**TASK PROMPT**
Reproduce nothing but the lines from the start of the material through the line that includes "625.5)], [(0, 1, 2, 3)], 'print_bar', emw, .006)", both ends included, and omit every picture.
***** SUPPLIED MATERIAL
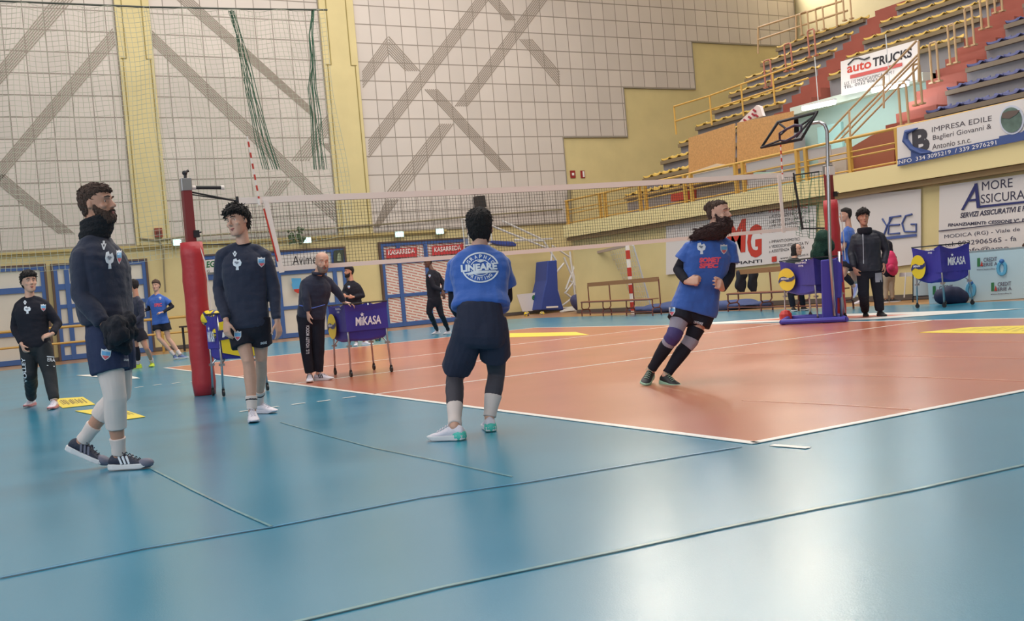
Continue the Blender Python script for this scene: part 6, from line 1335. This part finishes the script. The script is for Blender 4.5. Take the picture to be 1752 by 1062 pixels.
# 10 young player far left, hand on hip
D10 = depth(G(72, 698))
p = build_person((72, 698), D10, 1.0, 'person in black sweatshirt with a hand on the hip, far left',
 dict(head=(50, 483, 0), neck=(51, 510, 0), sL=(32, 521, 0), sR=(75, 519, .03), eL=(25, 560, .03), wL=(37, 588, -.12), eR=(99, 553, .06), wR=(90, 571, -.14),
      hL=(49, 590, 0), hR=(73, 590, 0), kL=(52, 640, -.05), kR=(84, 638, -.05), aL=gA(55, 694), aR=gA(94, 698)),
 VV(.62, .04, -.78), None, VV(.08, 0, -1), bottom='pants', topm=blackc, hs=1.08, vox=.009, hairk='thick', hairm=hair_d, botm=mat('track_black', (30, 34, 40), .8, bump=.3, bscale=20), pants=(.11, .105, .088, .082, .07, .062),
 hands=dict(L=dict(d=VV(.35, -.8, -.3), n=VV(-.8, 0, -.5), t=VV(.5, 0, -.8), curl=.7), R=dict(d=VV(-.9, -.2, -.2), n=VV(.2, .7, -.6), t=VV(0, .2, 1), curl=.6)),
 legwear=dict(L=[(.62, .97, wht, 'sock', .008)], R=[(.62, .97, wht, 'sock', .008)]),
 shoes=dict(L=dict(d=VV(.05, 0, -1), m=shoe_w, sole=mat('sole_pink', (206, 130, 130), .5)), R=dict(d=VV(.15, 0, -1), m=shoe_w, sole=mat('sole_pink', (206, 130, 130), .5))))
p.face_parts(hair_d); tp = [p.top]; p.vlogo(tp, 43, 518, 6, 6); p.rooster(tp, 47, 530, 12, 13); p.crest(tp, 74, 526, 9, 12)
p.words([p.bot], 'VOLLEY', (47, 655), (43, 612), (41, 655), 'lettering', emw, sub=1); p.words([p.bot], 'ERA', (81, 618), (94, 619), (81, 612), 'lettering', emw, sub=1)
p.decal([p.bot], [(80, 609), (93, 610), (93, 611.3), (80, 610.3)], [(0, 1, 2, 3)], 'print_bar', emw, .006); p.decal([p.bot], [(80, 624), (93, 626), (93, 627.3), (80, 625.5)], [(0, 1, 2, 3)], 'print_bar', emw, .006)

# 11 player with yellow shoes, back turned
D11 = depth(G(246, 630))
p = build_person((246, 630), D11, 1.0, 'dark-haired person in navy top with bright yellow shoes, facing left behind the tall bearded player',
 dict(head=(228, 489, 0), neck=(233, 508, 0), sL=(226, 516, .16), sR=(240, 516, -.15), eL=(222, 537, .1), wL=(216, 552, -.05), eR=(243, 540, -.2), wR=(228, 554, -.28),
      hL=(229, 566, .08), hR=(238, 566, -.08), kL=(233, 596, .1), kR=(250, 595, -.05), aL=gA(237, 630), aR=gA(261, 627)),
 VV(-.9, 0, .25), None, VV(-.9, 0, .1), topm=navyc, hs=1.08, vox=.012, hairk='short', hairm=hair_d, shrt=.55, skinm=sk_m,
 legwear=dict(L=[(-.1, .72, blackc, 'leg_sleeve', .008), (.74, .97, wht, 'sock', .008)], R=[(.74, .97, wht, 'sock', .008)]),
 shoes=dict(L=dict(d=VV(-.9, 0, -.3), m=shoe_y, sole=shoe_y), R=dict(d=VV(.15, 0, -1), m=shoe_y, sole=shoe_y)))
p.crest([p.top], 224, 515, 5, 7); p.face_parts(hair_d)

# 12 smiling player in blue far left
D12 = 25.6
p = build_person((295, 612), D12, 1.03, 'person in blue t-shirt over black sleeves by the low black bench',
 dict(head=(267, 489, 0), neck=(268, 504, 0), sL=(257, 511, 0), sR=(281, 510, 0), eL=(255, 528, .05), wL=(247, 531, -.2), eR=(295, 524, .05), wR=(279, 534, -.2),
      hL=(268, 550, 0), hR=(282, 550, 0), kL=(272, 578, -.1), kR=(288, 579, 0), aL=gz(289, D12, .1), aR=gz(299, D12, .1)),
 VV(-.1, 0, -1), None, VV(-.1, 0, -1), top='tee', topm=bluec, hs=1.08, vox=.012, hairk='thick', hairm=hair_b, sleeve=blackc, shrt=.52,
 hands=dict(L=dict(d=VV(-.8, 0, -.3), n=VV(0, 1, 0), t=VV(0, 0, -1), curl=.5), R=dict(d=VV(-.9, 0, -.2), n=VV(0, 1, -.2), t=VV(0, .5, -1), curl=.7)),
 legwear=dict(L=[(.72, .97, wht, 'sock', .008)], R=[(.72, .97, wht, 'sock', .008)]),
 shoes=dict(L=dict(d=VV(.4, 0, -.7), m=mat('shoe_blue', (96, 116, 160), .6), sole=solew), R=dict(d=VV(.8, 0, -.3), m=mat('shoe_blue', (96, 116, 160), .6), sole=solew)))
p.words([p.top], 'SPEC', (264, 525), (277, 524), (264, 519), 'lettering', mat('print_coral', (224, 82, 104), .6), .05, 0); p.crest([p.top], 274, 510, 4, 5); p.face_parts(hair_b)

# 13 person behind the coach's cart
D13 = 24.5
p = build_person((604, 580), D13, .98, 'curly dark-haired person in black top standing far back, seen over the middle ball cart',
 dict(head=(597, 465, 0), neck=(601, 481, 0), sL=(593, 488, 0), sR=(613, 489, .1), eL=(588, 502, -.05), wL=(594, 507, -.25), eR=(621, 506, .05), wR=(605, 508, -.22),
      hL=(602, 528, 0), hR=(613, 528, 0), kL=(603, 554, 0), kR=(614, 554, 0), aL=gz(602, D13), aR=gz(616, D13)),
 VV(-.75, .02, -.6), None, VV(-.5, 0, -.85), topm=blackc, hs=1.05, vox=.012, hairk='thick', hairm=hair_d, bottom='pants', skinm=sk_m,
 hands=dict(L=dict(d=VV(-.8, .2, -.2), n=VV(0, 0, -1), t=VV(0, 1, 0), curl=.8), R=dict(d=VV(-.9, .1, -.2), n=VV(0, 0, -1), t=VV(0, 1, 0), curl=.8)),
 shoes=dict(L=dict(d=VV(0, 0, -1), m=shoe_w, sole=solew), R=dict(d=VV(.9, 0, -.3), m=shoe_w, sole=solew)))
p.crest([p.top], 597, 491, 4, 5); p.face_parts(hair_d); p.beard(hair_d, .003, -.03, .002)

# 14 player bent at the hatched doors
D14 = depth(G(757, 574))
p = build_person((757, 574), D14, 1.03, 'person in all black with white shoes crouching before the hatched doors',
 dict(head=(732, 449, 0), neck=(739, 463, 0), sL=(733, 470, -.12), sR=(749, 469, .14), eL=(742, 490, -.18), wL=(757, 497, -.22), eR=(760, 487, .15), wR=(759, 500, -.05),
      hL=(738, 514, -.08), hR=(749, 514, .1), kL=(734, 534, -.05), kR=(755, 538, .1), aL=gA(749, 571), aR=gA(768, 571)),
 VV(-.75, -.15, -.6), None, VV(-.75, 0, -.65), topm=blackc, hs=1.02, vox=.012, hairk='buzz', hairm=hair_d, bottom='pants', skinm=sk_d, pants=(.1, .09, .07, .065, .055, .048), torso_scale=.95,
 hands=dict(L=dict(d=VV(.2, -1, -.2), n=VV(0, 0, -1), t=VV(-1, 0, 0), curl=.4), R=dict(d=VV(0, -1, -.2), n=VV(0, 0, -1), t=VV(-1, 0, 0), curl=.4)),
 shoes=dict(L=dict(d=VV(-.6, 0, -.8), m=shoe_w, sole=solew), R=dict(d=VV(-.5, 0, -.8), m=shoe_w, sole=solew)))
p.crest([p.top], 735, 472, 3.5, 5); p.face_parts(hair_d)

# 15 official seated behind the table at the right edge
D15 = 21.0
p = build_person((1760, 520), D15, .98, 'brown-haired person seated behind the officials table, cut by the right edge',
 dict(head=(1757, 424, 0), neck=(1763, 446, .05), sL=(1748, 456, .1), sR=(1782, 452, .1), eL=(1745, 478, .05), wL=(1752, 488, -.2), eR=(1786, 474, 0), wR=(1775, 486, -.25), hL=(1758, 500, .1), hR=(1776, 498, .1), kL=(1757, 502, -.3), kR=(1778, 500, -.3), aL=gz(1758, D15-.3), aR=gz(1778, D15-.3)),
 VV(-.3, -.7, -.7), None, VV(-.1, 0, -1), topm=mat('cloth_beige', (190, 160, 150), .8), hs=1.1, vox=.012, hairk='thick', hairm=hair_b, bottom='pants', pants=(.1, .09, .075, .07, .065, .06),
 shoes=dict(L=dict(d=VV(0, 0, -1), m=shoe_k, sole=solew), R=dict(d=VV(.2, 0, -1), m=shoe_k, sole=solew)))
**********
**OUTPUT OF THE TASK**
Continue the Blender Python script for this scene: part 6, from line 1335. This part finishes the script. The script is for Blender 4.5. Take the picture to be 1752 by 1062 pixels.
# 10 young player far left, hand on hip
D10 = depth(G(72, 698))
p = build_person((72, 698), D10, 1.0, 'person in black sweatshirt with a hand on the hip, far left',
 dict(head=(50, 483, 0), neck=(51, 510, 0), sL=(32, 521, 0), sR=(75, 519, .03), eL=(25, 560, .03), wL=(37, 588, -.12), eR=(99, 553, .06), wR=(90, 571, -.14),
      hL=(49, 590, 0), hR=(73, 590, 0), kL=(52, 640, -.05), kR=(84, 638, -.05), aL=gA(55, 694), aR=gA(94, 698)),
 VV(.62, .04, -.78), None, VV(.08, 0, -1), bottom='pants', topm=blackc, hs=1.08, vox=.009, hairk='thick', hairm=hair_d, botm=mat('track_black', (30, 34, 40), .8, bump=.3, bscale=20), pants=(.11, .105, .088, .082, .07, .062),
 hands=dict(L=dict(d=VV(.35, -.8, -.3), n=VV(-.8, 0, -.5), t=VV(.5, 0, -.8), curl=.7), R=dict(d=VV(-.9, -.2, -.2), n=VV(.2, .7, -.6), t=VV(0, .2, 1), curl=.6)),
 legwear=dict(L=[(.62, .97, wht, 'sock', .008)], R=[(.62, .97, wht, 'sock', .008)]),
 shoes=dict(L=dict(d=VV(.05, 0, -1), m=shoe_w, sole=mat('sole_pink', (206, 130, 130), .5)), R=dict(d=VV(.15, 0, -1), m=shoe_w, sole=mat('sole_pink', (206, 130, 130), .5))))
p.face_parts(hair_d); tp = [p.top]; p.vlogo(tp, 43, 518, 6, 6); p.rooster(tp, 47, 530, 12, 13); p.crest(tp, 74, 526, 9, 12)
p.words([p.bot], 'VOLLEY', (47, 655), (43, 612), (41, 655), 'lettering', emw, sub=1); p.words([p.bot], 'ERA', (81, 618), (94, 619), (81, 612), 'lettering', emw, sub=1)
p.decal([p.bot], [(80, 609), (93, 610), (93, 611.3), (80, 610.3)], [(0, 1, 2, 3)], 'print_bar', emw, .006); p.decal([p.bot], [(80, 624), (93, 626), (93, 627.3), (80, 625.5)], [(0, 1, 2, 3)], 'print_bar', emw, .006)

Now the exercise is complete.